Il piano di aiuti Ue una sorpresa positiva: aiuterà l’Italia anche sui mercati
Ciò significa che la forza complessiva di ciò che si sta costruendo tra Bruxelles e le principali capitali (Berlino e Parigi, ma anche Roma e Madrid) contribuisce a creare fiducia e sostenibilità attorno al debito italiano, la grande fonte di preoccupazione di tutti.
Dunque il governo potrà finanziare sul mercato il forte aumento di spesa pubblica del 2020 con molta meno difficoltà. Tra l’altro per l’Italia sono previsti dalla Commissione anche 90 miliardi di prestiti, a tassi molto più bassi di quelli prevalenti sul mercato per il debito di Roma e con scadenze di rimborso lunghe o lunghissime.

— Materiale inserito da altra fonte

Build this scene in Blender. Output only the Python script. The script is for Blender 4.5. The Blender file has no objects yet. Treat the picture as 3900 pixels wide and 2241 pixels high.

Dall’altra parte, alla Germania di Angela Merkel la Commissione guidata dalla sua ex “delfina” von der Leyen chiede sicuramente uno sforzo. Berlino riceverebbe solo 28 miliardi dal nuovo pacchetto – che vale per la coda del 2020 e per la fase 2021-2024 – mentre contribuirebbe per 131 miliardi. La Germania dunque sarebbe contribuente netta per 103 miliardi di euro del progetto che è nato sotto il nome di Recovery Plan europeo.
Ci sarà tempo per vedere i dettagli, i potenziali problemi nel pacchetto proposto da Bruxelles e le difficoltà nel negoziato con il gruppo di Paesi più contrari (Olanda e Austria) o freddi (Svezia e Danimarca). Ma una lezione sul piano politico emerge già: le narrazioni e le attitudini della grande crisi europea del debito (2009-2015) sono al tramonto. Non c’è più una Germania intenta a impartire lezioni e a chiedere sacrifici, così come non ci sono più Paesi più deboli vittime della chiusura e dell’ostilità degli altri. La stessa cultura anti-europea nata dalle tensioni di quegli anni, in questa fase, sembra improvvisamente invecchiata e sempre più bisognosa di un aggiornamento alla luce delle nuove realtà.
Fra i trasferimenti diretti di bilancio – un portafoglio da 500 miliardi di euro nella proposta della Commissione Ue – l’Italia ne riceverebbe 81,8 a fronte di un contributo di 56 miliardi. Il trasferimento netto al Paese sarebbe dunque dell’1,5% circa del Prodotto interno lordo, in apparenza non moltissimo in proporzione a una caduta dell’economia che sarà più profonda.